• **Goal of the exercise**
Reproduce every line in the listing that contains the word "pixels".

--- Begin Supplied records ---

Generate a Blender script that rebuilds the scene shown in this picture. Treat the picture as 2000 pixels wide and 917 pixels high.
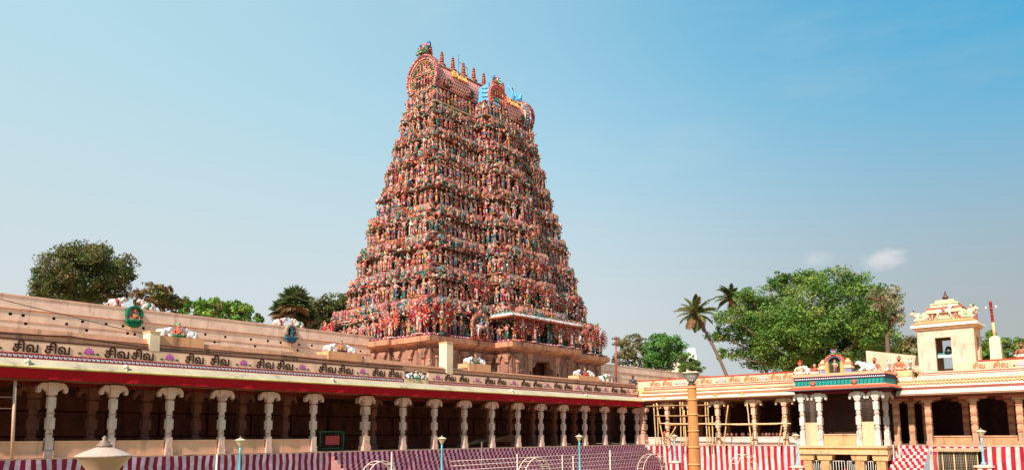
import bpy, math, random
import numpy as np
from math import sin, cos, pi, radians, sqrt, atan2
from mathutils import Vector, Matrix

for _o in list(bpy.data.objects):
    bpy.data.objects.remove(_o)
SC = bpy.context.scene
COL = SC.collection
RNG = random.Random(7)

# ------------------------------------------------------------------ camera
EYE = np.array([0.0, 0.0, 0.85])
YAW, PITCH, ROLL, FPX, CYP = radians(40.94), radians(7.48), radians(-0.387), 1500.0, 654.0
_F = np.array([-sin(YAW) * cos(PITCH), cos(YAW) * cos(PITCH), sin(PITCH)])
_R0 = np.array([cos(YAW), sin(YAW), 0.0])
_U0 = np.cross(_R0, _F)
_R = _R0 * cos(ROLL) + _U0 * sin(ROLL)
_U = -_R0 * sin(ROLL) + _U0 * cos(ROLL)
cam_d = bpy.data.cameras.new('camera')
cam = bpy.data.objects.new('camera', cam_d)
COL.objects.link(cam)
cam_d.sensor_fit = 'HORIZONTAL'
cam_d.sensor_width = 36.0
cam_d.lens = FPX / 2000 * 36
cam_d.shift_y = (CYP - 458.5) / 2000
cam_d.clip_start, cam_d.clip_end = 0.1, 5000
cam.matrix_world = Matrix(((_R[0], _U[0], -_F[0], EYE[0]), (_R[1], _U[1], -_F[1], EYE[1]), (_R[2], _U[2], -_F[2], EYE[2]), (0, 0, 0, 1)))
SC.camera = cam

# ------------------------------------------------------------------ sky, sun, exposure
SUN_H, SUN_EL = np.array([0.20, -1.0]), radians(42)     # the sun stands behind the camera and just grazes the shaded colonnade
SUN_H = SUN_H / np.linalg.norm(SUN_H)
W = bpy.data.worlds.new('World')
SC.world = W
W.use_nodes = True
nt = W.node_tree
for n in list(nt.nodes):
    nt.nodes.remove(n)
def wn(t, **k):
    n = nt.nodes.new(t)
    for a, b in k.items():
        setattr(n, a, b)
    return n
sky = wn('ShaderNodeTexSky', sky_type='NISHITA', sun_disc=False)
sky.sun_elevation = SUN_EL
sky.sun_rotation = atan2(SUN_H[0], SUN_H[1])
sky.air_density, sky.dust_density, sky.ozone_density, sky.altitude = 1.25, 2.2, 2.4, 100
bg = wn('ShaderNodeBackground')
bg.inputs['Strength'].default_value = 0.132
out = wn('ShaderNodeOutputWorld')
tc = wn('ShaderNodeTexCoord')
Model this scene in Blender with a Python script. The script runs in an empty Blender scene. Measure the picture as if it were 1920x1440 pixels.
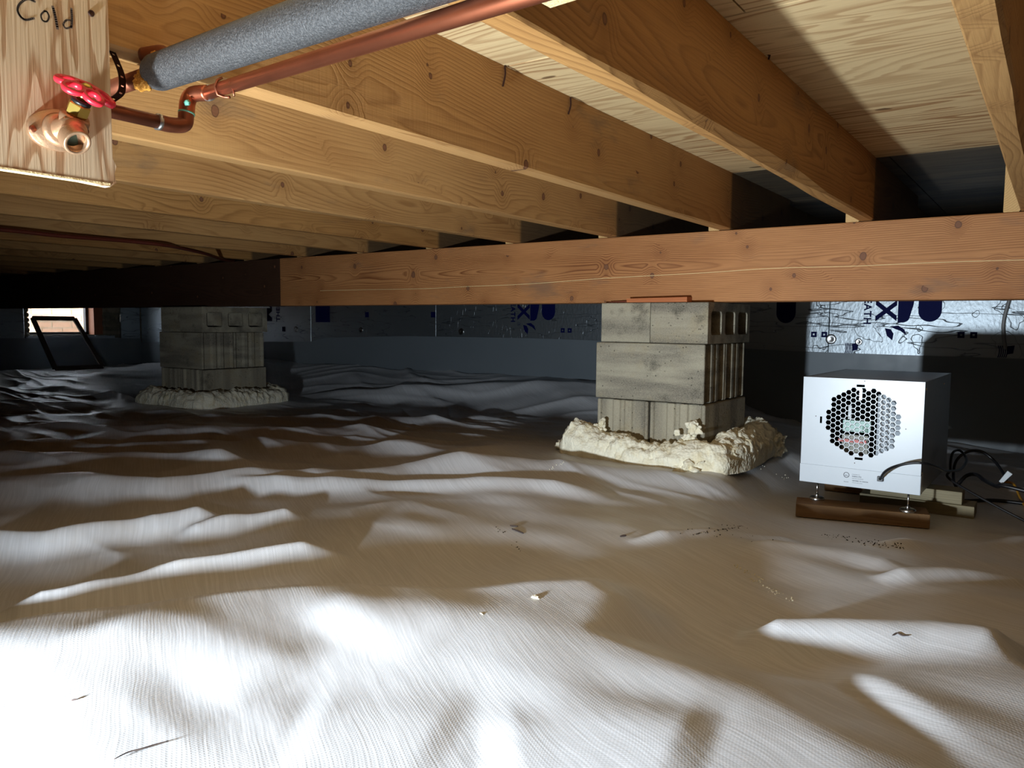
import bpy, bmesh, math, random
import numpy as np
from mathutils import Vector, Matrix, noise
random.seed(7)
rng = np.random.RandomState(5)
SC = bpy.context.scene
COL = SC.collection
PI = math.pi

# ------------------------------------------------------------------ camera (eye at the origin, z = 0 is eye height)
F_PX = 1455.5
CR = Vector((0.8182, 0.5748, 0.0076)); CF = Vector((-0.5727, 0.8159, -0.0793))
CF.normalize(); CR = (CR - CF*CR.dot(CF)).normalized(); CU = CR.cross(CF)
cam_d = bpy.data.cameras.new('camera'); cam = bpy.data.objects.new('camera', cam_d); COL.objects.link(cam)
cam.matrix_world = Matrix(((CR.x, CU.x, -CF.x, 0), (CR.y, CU.y, -CF.y, 0), (CR.z, CU.z, -CF.z, 0), (0, 0, 0, 1)))
cam_d.sensor_fit = 'HORIZONTAL'; cam_d.sensor_width = 36.0; cam_d.lens = F_PX/1920*36
cam_d.clip_start = 0.02; cam_d.clip_end = 200
SC.camera = cam

# ------------------------------------------------------------------ world: overcast daylight outside the vent window
W = bpy.data.worlds.new('world'); SC.world = W; W.use_nodes = True
W.node_tree.nodes['Background'].inputs[0].default_value = (0.80, 0.88, 1.0, 1)
W.node_tree.nodes['Background'].inputs[1].default_value = 6.5

# ------------------------------------------------------------------ the LED work light standing on the floor at lower left of the camera
def area(name, loc, target, size, watts, col, spread=None, size_y=None):
    d = bpy.data.lights.new(name, 'AREA'); d.shape = 'DISK' if size_y is None else 'RECTANGLE'
    d.size = size; d.energy = watts; d.color = col
    if size_y: d.size_y = size_y
    if spread: d.spread = spread
    o = bpy.data.objects.new(name, d); COL.objects.link(o); o.location = loc
    o.rotation_euler = (Vector(target)-Vector(loc)).to_track_quat('-Z', 'Y').to_euler()
    return o
area('work_light', (-0.79, -0.14, -0.35), (-0.72, 2.4, 0.0), 0.075, 20, (0.80, 0.91, 1.0), spread=math.radians(132))
SC.view_settings.view_transform = 'Standard'; SC.view_settings.look = 'None'
SC.view_settings.gamma = 1.0; SC.view_settings.use_curve_mapping = False
SC.view_settings.exposure = 0.45

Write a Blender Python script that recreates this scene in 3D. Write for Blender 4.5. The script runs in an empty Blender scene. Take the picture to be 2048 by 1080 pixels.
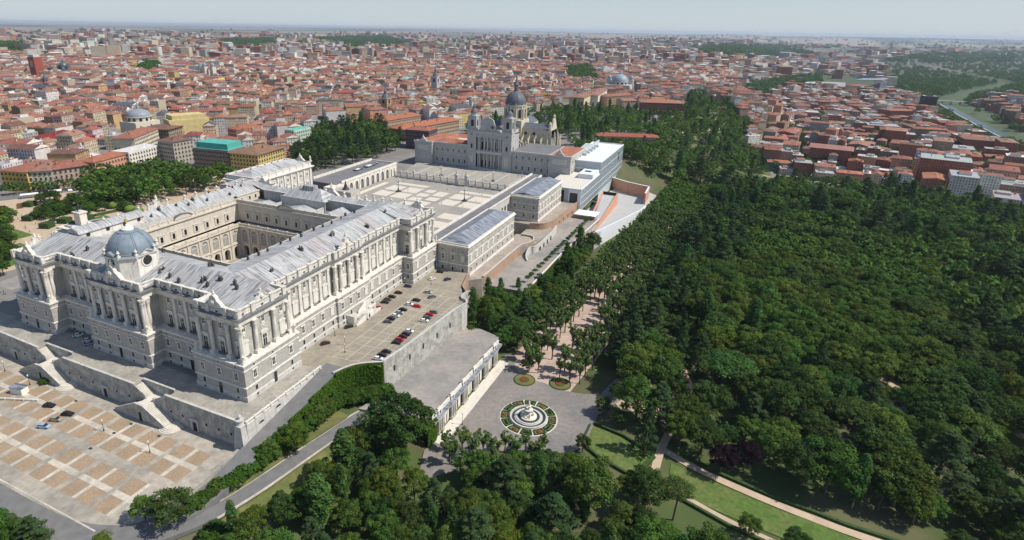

--- End Supplied records ---

• **Output below**
Generate a Blender script that rebuilds the scene shown in this picture. Treat the picture as 2000 pixels wide and 917 pixels high.
Model this scene in Blender with a Python script. The script runs in an empty Blender scene. Measure the picture as if it were 1920x1440 pixels.
Write a Blender Python script that recreates this scene in 3D. Write for Blender 4.5. The script runs in an empty Blender scene. Take the picture to be 2048 by 1080 pixels.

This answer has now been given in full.